- The Washington Times - Monday, August 8, 2011

D.C. Council member Yvette Alexander said she was relieved last week to find, after a three-month investigation by the Office of Campaign Finance (OCF), that she “did nothing wrong” in the way she managed her constituent-services fund.

But a review of documents that surfaced in the investigation shows that OCF neither requested nor received any of the receipts that office holders are required by law to maintain to support their use of funds intended to benefit constituents in need.

Among the unexamined expenditures is more than $9,000 paid from Ms. Alexander’s account to her campaign treasurer Derek Ford and an unregistered company he owns. The expenditures are labeled on her quarterly reports as being for “supplies, catering, travel, postage, petty cash and consultant.”

In addition to serving as Ms. Alexander’s treasurer, Mr. Ford is a consultant to Brett Greene, a lobbyist for Wal-Mart Stores Inc., which is seeking to build one of its four proposed D.C. stores in Ward 7, the area represented by Ms. Alexander, whose website features her appearing in a Wal-Mart video about the big box store’s “New Healthier Food Options.”

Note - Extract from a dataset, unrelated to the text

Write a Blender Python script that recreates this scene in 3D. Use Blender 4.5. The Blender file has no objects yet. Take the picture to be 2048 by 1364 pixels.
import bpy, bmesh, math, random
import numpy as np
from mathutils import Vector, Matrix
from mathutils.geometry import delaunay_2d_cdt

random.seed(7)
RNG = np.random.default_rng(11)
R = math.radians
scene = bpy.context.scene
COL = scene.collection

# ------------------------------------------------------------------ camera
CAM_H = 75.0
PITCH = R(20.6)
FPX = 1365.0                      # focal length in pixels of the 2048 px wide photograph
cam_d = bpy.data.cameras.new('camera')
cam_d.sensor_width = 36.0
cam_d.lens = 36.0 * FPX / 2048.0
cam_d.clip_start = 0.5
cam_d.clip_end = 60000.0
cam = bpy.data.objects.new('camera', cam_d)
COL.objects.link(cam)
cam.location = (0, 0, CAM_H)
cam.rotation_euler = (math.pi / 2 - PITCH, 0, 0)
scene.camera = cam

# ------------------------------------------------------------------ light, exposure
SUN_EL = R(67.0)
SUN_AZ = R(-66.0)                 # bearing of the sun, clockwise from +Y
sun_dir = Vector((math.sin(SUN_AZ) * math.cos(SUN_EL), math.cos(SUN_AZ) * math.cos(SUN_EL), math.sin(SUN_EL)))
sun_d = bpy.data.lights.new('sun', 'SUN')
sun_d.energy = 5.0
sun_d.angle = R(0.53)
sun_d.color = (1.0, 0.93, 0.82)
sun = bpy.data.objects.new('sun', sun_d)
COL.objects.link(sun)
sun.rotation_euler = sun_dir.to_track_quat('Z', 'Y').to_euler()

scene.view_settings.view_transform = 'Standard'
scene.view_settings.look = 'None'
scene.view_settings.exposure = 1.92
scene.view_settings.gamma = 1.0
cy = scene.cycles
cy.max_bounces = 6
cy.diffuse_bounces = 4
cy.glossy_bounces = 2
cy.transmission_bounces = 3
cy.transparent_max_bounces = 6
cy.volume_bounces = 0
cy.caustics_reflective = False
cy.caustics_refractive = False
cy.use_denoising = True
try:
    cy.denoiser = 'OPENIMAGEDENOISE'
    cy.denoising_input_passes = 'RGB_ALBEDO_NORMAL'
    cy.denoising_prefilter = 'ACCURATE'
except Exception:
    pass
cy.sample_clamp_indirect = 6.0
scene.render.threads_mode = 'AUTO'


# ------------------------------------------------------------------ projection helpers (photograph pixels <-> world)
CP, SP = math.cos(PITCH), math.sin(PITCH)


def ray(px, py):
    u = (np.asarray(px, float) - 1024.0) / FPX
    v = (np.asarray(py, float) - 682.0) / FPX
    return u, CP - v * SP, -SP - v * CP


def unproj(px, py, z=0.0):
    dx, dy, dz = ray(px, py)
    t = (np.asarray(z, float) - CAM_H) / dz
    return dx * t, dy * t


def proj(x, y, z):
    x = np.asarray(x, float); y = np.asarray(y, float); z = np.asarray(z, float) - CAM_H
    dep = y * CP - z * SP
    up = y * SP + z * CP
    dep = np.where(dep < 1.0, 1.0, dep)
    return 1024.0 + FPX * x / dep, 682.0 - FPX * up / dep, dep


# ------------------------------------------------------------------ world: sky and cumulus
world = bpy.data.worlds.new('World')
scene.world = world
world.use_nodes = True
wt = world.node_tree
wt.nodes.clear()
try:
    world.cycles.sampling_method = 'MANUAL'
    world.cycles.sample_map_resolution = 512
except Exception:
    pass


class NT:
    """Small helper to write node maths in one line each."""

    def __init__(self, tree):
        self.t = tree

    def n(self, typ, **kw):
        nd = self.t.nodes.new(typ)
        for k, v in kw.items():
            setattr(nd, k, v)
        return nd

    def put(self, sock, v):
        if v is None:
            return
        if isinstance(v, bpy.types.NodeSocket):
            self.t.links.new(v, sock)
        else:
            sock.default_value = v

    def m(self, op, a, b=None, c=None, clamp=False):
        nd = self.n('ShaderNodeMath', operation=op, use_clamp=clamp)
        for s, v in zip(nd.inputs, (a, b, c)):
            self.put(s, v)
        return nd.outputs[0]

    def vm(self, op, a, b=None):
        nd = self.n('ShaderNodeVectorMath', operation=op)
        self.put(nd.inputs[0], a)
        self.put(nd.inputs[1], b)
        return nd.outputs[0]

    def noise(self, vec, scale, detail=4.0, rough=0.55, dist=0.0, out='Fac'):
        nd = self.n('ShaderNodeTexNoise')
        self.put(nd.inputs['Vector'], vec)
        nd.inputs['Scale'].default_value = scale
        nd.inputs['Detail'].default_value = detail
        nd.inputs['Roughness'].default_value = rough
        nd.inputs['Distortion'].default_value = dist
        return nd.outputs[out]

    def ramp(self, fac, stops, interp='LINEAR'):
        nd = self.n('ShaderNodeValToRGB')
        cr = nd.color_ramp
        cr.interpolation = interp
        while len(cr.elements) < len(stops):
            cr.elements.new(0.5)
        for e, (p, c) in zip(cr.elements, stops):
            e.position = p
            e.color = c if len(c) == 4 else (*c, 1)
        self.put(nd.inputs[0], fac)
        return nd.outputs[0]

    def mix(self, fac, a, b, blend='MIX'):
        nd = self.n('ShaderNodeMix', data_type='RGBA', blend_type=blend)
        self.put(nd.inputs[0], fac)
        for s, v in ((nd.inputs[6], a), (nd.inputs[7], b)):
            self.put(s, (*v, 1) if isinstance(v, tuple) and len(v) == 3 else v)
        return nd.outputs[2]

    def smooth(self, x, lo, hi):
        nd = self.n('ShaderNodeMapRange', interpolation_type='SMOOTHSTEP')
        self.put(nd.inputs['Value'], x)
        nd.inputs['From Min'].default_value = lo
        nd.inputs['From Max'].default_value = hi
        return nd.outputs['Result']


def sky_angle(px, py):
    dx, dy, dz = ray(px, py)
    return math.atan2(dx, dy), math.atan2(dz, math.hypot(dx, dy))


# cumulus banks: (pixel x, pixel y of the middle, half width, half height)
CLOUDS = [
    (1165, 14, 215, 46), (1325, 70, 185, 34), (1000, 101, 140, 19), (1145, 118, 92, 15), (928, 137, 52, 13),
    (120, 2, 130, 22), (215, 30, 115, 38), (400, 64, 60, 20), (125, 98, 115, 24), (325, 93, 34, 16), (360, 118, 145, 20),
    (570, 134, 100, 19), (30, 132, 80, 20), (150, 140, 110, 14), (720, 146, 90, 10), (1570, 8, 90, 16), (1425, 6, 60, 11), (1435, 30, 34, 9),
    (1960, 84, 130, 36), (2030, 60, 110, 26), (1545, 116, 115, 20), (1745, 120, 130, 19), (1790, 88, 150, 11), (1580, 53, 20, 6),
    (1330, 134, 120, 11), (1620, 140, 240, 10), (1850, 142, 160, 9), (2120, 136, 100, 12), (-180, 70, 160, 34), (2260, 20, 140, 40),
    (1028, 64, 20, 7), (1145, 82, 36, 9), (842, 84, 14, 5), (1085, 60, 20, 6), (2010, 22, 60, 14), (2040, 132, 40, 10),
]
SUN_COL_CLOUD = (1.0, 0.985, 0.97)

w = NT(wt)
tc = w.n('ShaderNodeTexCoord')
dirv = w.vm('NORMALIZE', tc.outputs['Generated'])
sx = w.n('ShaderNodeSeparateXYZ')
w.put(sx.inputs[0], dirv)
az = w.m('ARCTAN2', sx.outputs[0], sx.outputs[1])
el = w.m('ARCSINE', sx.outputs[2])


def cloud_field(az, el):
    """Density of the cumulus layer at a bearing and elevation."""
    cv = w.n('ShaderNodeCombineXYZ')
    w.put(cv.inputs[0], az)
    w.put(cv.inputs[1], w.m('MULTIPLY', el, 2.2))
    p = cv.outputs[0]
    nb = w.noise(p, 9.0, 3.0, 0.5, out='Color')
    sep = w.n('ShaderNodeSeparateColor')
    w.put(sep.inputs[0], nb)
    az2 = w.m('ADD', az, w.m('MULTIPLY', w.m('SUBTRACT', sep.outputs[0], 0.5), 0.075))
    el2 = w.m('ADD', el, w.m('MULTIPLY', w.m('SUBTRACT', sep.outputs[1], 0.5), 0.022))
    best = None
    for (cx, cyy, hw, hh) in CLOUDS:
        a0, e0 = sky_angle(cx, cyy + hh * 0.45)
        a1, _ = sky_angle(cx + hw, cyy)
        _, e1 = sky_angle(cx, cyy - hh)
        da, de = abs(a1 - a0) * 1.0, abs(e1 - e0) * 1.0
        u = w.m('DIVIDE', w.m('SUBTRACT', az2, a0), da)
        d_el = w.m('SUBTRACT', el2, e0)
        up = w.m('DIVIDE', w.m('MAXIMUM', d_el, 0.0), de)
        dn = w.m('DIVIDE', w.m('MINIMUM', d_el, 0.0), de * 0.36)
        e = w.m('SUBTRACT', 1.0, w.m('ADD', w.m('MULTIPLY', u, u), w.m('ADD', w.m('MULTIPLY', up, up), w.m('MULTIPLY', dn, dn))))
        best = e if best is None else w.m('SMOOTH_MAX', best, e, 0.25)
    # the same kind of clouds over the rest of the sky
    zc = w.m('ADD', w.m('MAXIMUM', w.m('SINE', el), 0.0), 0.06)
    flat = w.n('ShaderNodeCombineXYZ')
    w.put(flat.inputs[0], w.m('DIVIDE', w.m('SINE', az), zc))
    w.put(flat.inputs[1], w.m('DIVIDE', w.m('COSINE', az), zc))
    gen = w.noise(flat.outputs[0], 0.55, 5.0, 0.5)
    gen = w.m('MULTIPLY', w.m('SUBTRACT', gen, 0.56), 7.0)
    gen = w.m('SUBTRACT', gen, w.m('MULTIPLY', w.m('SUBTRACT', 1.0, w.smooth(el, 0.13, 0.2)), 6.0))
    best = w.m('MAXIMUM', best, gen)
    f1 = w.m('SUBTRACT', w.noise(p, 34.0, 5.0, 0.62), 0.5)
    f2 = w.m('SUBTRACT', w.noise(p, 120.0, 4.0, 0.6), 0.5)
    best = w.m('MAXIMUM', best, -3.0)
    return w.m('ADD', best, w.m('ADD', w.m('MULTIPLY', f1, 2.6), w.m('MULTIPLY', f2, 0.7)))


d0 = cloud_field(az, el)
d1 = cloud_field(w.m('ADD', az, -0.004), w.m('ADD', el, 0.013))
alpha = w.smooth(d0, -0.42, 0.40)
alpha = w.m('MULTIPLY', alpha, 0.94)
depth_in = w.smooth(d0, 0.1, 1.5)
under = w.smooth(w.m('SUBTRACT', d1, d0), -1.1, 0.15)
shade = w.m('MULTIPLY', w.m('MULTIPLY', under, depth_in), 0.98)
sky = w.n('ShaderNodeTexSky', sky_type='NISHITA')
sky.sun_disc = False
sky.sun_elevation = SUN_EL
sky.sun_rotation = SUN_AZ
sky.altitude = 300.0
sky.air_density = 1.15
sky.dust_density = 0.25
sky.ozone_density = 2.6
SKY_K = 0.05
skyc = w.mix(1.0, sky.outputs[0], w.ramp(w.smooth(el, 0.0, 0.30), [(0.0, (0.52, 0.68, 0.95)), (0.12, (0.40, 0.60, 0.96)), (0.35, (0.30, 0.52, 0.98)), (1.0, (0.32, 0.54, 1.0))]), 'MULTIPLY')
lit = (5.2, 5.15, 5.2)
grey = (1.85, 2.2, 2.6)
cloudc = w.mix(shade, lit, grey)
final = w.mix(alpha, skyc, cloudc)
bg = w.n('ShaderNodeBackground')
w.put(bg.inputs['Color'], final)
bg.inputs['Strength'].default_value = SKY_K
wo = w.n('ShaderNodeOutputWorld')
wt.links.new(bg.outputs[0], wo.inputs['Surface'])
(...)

Wal-Mart’s chief lobbyist is D.C. power lawyer David W. Wilmot, who represented Ms. Alexander before the OCF.

Geraldine Washington, who was among the people who requested the investigation, said she would appeal the matter to the D.C. Board of Elections and Ethics. She was among Ward 7 residents who wanted to know whether Ms. Alexander commingled campaign and constituent-service funds, failed to report and exceeded limits on in-kind donations, accepted reduced rents on a private office in exchange for legislation to benefit her landlord, and benefited personally from funds raised to serve the needy.

“The conclusion of this investigation failed to adequately expose the malfeasance of Councilmember Alexander, yet it accomplishes with blinding transparency the shoddy work product, waste and incompetence of OCF, which so moves me with unyielding determination to seek justice by any other means necessary,” Ms. Washington wrote in an email to The Washington Times.

According to documents released Monday by OCF, Mr. Ford is a recipient of five “starter” checks drawn on Ms. Alexander’s constituent-services account totaling $705 that were not properly disclosed to OCF, as required by law. The memo entries on the checks were for catering, events, food and “reimbursement,” according to the documents, which included canceled checks signed by Mr. Ford.

Mr. Ford, who is not mentioned in OCF’s final investigative report, did not return a call for comment.

In an Aug. 4 letter, OCF Audit Manager Renee Ford requested that Mr. Ford submit an amended report “that mirror the payees, amounts and purposes listed on the cancelled checks.”

In all, OCF found 19 checks drawn on Ms. Alexander’s account that were either not properly disclosed or were previously unreported. The memo entries for those checks include minibillboards, robo-calls, catering, food, candy and lawn-care services.

One unreported check to Ms. Alexander for $302.83 had no memo entry. Two unreported checks totaling $666 were made out to cash and had no memo entry. Another unreported check to Pier 7 Restaurant for $815.47 had no memo entry.

Though the 19 improperly disclosed or unreported checks could have resulted in $38,000 in fines, OCF limited Ms. Alexander’s fine to $4,000.

According to S. Wesley Williams III, OCF’s public affairs director, Ms. Alexander’s response to a request for further information is due Friday. Asked why OCF did not request supporting documentation for tens of thousands of dollars in expenditures after having received a constituent complaint and request for investigation, Mr. Williams replied, “It wasn’t an audit, so it wouldn’t be so detailed to include that type of information.”

Asked whether any of the interviews conducted during the investigation were accompanied by documentation to support the claims of Ms. Alexander and her staff, he replied, “No, but they were under oath.”

The Times first reported on Ms. Alexander’s constituent-services fund use in February, when her phone at a privately leased office space in Southeast was cut off and her lease canceled. A Times review of her constituent-services fund use dating to 2007 showed that she spent less than 5 percent of the $120,000 she has raised since 2007 to help constituents with urgent needs, such as funeral expenses, rent and utilities.

Last week, Ms. Alexander said she is appealing the $4,000 fine and will turn over more information to OCF. Reached Monday, she described The Times’ reporting on her constituent-services fund as “vicious and all lies” and referred questions to her attorney, Mr. Wilmot.

Mr. Wilmot said OCF did a “thorough” investigation, adding that his client turned over all documentation requested by OCF.